Digital Themes

Dark Data

Dark data is collected information and intelligence that is unused or serves no purpose, therefore it is usually not analyzed. Gartner’s IT Glossary defines the term as “information assets organizations collect, process and store during regular business activities, but generally fail to use for other purposes.” Organizations often gather large volumes of data and much of it, though related to the organization’s business goals is often the extraneous results of data generation or outdated versions of raw data—such as profiles of ex-employees, web blogs, email correspondence, old financial records, etc. Also known as “dusky data”, organizations generally store all of their unstructured data in repositories, even if they haven’t made future plans for it. As a result, the IDC estimates that 90% of the unstructured data are never analyzed. But dark data is important to store properly because it may contain sensitive information that can lead to data breaches and regulatory compliance issues and cause harm to organizations.
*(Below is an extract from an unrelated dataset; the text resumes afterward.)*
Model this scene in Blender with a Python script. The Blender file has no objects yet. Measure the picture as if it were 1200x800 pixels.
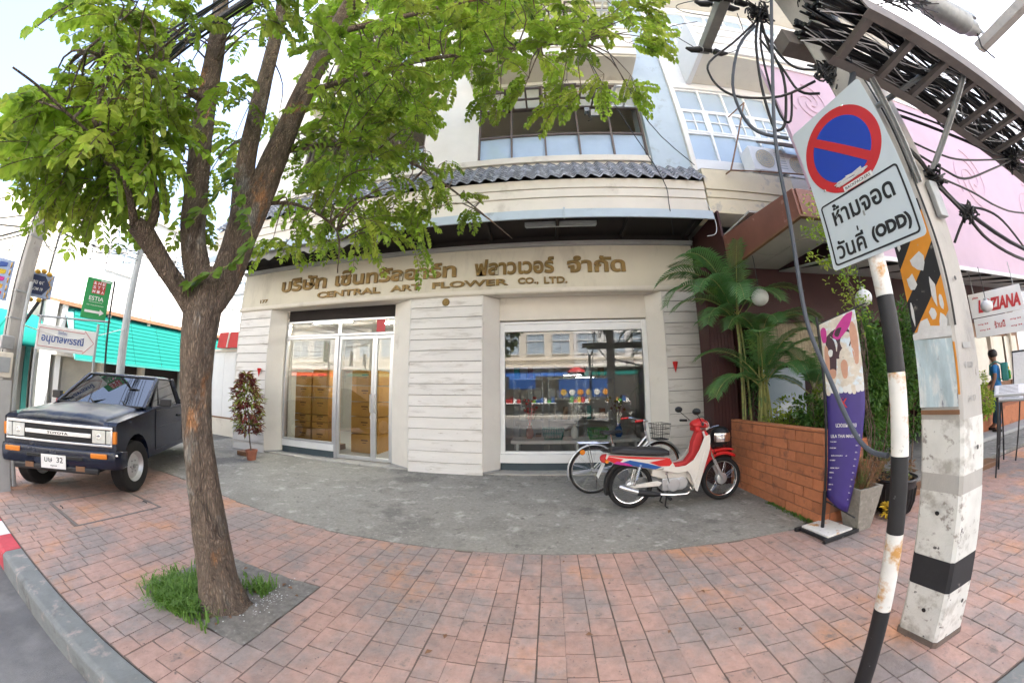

Dark data is often just untapped data that can be valuable but is not recovered because of a lack of resources, skilled analysts and the sheer volume of dark data that exists. Now because of big data and AI tools,  Machine Learning and data mining techniques, precious insights and a treasure trove of information can be excavated from dark data and turned into optimized data. Software such as RPA (Robotic Process Automation)  automates and streamline operations. Dark data needs to be tended to regularly and organized within the repository.

Data analytics is traditionally linked to structured data but dark data analytics is the process of unearthing untapped data to find hidden opportunities. Dark data analytics sifts through three categories of information; traditional instructed data that already organizations have already stored (i.e. emails, documents); non-traditional unstructured data are usually media assets that cannot be processed through big data methods; and huge volumes of data found in the deep web which is curated from a variety of sources (government agencies, third-party domains, etc.).

Organizations should monitor dark data for the following factors:

  • Future leverage. Historic data such as customer records or trends over time can provides insight into creating business plans that creates better targets and strategies.

  • Lost opportunities. If organizations take the time and make the effort to wade through dark data, they will find overlooked materials that can be used to build business. The International Digital Corporation predicted that organizations that can analyze all relevant data and deliver actionable information could achieve an extra $430 billion in productivity gains over their peers by 2020.

  • Increased revenue. Unused data is wasted money. Dark data contains a wealth of previously unknown information that can be used to derive profits, decrease costs and increased ROI.

  • Minimize risks. Even if an organization’s dark data is unusable, it is important to store safely as to not run into compliance and regulatory issue.